Qui Cicerone, in una delle sue ville, discorreva della debolezza de’ sensi col suo grande amico Lucullo; qui, da Pozzuoli, mosse Augusto per la guerra contro Sesto Pompeo; qui Caligola portò le sue ferocie e la sua lussuria; qui Nerone fece cavar grotte sudatorie e costruire terme eleganti; qui Pompeo, Cesare, Domiziano, Lucio Pisone e Catone Uticense possedettero ville cospique, e di esse ogni loro amico, e amico pur delle Muse, cantò le delizie e la pace.
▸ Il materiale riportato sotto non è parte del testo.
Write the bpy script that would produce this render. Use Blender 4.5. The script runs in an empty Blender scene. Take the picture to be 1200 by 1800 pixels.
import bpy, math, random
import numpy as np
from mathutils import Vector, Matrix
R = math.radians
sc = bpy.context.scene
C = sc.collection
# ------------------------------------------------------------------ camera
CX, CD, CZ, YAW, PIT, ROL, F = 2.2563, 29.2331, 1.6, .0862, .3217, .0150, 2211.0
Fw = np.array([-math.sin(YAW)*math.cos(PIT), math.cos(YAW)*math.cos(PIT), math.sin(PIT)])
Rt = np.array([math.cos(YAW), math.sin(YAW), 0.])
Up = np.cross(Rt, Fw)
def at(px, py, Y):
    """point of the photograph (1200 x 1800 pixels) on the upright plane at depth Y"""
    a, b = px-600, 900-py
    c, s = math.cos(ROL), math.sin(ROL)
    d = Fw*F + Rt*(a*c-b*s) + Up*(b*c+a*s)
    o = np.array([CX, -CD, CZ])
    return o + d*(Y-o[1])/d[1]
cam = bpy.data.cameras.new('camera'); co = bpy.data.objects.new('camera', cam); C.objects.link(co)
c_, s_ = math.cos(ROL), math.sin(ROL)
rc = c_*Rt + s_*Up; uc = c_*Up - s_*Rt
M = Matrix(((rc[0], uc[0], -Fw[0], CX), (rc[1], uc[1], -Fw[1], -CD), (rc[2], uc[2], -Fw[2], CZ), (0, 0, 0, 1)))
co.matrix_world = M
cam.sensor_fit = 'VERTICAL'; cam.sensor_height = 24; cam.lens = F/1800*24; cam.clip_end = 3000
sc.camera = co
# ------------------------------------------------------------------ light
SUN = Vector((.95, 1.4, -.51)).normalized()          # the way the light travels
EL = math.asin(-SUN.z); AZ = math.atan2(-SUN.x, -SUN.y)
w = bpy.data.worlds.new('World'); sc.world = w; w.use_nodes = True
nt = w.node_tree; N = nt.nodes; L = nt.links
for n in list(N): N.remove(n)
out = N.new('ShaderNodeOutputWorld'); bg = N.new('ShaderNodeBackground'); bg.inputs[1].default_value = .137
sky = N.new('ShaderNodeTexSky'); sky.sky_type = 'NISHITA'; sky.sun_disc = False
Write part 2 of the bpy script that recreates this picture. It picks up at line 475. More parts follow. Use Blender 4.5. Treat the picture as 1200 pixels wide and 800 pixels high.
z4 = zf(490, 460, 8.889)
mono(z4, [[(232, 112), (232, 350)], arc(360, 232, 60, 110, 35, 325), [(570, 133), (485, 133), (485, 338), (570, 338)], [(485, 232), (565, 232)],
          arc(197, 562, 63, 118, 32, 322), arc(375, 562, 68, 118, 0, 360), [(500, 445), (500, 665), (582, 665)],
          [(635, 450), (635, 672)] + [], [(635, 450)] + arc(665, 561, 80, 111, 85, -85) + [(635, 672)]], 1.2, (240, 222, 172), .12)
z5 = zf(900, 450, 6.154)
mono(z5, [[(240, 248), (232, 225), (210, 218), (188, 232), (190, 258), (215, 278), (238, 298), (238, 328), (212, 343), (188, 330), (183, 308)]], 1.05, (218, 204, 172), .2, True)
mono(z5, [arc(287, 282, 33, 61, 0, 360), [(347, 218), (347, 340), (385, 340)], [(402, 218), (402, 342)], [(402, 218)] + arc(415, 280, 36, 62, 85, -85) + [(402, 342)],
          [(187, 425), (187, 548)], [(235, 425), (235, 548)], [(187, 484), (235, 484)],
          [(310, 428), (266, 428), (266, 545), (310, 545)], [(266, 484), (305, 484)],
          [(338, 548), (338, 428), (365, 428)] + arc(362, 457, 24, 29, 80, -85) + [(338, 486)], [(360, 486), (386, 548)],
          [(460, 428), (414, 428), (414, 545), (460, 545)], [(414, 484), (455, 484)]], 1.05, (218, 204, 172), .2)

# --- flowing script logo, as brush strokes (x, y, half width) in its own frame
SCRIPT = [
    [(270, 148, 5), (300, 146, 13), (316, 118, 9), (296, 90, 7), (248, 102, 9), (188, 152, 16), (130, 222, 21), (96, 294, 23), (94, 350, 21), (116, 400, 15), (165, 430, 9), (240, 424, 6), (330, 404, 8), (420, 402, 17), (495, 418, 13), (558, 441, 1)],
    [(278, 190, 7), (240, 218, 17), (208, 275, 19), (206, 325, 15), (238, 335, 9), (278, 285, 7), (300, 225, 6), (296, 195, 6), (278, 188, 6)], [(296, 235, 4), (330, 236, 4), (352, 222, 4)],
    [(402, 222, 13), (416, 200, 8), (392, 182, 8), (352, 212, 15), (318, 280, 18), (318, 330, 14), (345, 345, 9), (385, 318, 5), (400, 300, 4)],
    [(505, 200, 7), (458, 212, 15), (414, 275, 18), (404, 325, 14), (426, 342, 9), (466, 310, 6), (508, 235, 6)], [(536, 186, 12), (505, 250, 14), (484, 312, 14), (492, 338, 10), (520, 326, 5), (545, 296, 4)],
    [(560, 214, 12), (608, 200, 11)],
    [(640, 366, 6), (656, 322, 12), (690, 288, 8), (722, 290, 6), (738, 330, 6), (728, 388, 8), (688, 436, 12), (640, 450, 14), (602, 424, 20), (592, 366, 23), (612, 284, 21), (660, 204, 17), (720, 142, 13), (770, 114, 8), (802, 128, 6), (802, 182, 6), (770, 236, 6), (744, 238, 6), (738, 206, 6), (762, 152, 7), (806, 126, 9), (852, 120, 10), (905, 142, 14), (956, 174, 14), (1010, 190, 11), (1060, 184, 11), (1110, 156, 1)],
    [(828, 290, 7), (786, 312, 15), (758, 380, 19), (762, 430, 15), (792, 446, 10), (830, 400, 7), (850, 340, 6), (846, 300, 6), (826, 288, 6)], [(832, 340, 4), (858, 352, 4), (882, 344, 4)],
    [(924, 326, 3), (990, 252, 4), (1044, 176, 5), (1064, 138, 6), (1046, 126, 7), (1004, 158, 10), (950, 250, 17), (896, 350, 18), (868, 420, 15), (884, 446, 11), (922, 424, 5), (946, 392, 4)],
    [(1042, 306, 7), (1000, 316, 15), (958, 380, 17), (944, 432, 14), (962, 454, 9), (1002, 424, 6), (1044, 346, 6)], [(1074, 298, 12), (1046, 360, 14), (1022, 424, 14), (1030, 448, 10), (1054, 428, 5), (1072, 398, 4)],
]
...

I poeti del nostro tempo son qui venuti, in sentimentale pellegrinaggio, da ogni parte del mondo. E a’ dolci ricordi virgiliani, alle piccole e tenere descrizioni di Properzio, alle lodi di Orazio, agli incisivi commenti di Marziale hanno fatto seguito canti non meno alati: così gli stranieri hanno sognato questi divini Campi Flegrei quasi conoscendoli ne’ brani dei calda ammirazione che ad essi dedicarono Shelly e Waiblinger, Goethe e Lamartine.
E il passato e il presente dei Campi Flegrei, appunto in “Der Wandrer” del Goethe, hanno potuto apprendere da una immagine felice del creatore di Faust:
“Qui, da per tutto – egli osserva – la vita umana prolifica bizzarramente da’ luoghi ove ella dovrebbe sembrare finita. Quelle che a Baia, a Bacoli, a Pozzuoli, a Cuma e a Miseno furno tombe che raccolsero, co’ segni più malinconici della morte, le antiche ossa che speravano pace, ora son case; e in ognuna di quelle camerette – ove in tante nicchie erano i vasi funerarii – ora non è più il silenzio, non più sono ombre, ma è un allegro cinguettio di bimbi ed è la tenera voce di una madre. Così rampolla, qui, dalla Morte la vita …”.